Our efforts have failed. This person is going to have to save herself somewhere else. Everyone is telling us we did everything we could, but they don't need to tell us: we know. And we hope that, in the long run, what we did will make a difference, and maybe it will.

This post had a point, but I think I've forgotten it, in the difficulty of finding the right words. I'm not concerned with us: we're fine, we've been fine all along, right now we're a little tired and frustrated and sad, but we'll finish cleaning the house, and I'll get some work done, and we'll go away next weekend. I'm not that worried about this person either. Either she'll turn it around or she won't. It will be sad if she doesn't, but she's been pretty diligent about burning her bridges and burning out the people who love her. I hope that doesn't sound callous, or rather, I don't care if that sounds callous.

I do feel worried about our society, and this is definitely part of the point. To overcome the effects of childhood abuse and neglect, even with all the resources in the world, is a monumental task, as I've just learned for myself. When I think of all the abused and neglected children, and how many of them have hardly any resources, my heart shivers.
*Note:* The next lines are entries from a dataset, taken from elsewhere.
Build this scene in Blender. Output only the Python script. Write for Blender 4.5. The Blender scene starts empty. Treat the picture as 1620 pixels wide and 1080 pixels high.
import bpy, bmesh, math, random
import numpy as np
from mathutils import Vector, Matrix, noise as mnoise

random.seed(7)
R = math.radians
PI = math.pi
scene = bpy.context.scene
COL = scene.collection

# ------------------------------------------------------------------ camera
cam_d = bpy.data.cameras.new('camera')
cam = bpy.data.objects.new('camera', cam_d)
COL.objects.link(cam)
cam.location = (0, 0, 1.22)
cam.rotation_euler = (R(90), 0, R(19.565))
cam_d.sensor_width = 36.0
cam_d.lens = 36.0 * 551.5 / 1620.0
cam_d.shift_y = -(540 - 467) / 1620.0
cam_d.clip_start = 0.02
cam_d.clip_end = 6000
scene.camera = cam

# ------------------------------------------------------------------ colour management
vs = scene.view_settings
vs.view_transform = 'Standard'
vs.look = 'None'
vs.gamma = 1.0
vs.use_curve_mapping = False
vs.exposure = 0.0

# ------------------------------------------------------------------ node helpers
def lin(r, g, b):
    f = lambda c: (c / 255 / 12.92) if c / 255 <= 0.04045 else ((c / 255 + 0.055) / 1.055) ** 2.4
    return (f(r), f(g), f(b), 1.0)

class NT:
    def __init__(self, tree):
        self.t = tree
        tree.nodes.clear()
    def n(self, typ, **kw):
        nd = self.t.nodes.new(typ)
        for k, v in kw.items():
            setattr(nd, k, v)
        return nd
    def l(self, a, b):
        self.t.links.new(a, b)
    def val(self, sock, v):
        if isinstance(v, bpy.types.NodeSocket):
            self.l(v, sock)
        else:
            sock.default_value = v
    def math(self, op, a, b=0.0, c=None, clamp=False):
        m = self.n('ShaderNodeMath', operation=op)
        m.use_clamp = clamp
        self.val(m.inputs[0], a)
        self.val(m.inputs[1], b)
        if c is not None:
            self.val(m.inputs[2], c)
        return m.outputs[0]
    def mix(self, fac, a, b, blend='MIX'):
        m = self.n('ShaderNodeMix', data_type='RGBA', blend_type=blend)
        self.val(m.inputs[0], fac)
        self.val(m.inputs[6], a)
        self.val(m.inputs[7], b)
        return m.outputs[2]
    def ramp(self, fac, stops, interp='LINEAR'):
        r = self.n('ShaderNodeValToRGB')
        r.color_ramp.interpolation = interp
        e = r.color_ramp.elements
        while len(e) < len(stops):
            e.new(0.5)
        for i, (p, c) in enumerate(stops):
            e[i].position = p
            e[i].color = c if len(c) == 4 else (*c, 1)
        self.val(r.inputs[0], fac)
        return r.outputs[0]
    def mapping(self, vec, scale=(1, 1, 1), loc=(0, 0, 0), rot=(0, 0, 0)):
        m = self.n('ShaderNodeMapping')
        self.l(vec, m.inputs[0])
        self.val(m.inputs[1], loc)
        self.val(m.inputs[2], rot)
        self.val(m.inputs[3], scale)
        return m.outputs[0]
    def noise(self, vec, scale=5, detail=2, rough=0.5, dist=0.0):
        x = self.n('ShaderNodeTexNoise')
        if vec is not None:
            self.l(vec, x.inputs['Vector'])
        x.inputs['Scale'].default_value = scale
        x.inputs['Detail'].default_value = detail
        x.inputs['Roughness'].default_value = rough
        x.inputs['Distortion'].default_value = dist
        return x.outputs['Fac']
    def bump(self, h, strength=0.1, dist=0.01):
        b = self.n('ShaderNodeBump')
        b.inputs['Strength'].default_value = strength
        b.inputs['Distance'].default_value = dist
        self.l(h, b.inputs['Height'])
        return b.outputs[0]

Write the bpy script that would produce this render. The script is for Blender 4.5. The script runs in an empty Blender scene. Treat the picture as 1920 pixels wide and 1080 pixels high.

Maybe I'll leave it at that.

3 comments:

Jenny Davidson said...

I think the odds are good that what you did will have made some difference, even if it doesn't look that way in the immediate future.

Libby said...

I agree with Jenny. I also think that you've got an insight into how monumental the task facing us as a society is: how do we help people help themselves when 1) they may not want it, 2) others who could help won't, and 3) we can't always agree on methods even if 1 & 2 were aligned?

postacademic said...

Geez...I am really impressed with your energy and dedication and commitment, right up to the point where you have to say 'no more.'

I am really struggling with how to say 'no' to people who I am not really close to, but who want and need alot from me and other people because of difficult /horrible / tragic situations in their own lives. This is the polar opposite of your own case - where you did as much as you humanly could. But when I did a google search for "how to say no," I found legions of sites offering advice. It seems like saying "no" or saying 'no more' can also be an empowering process.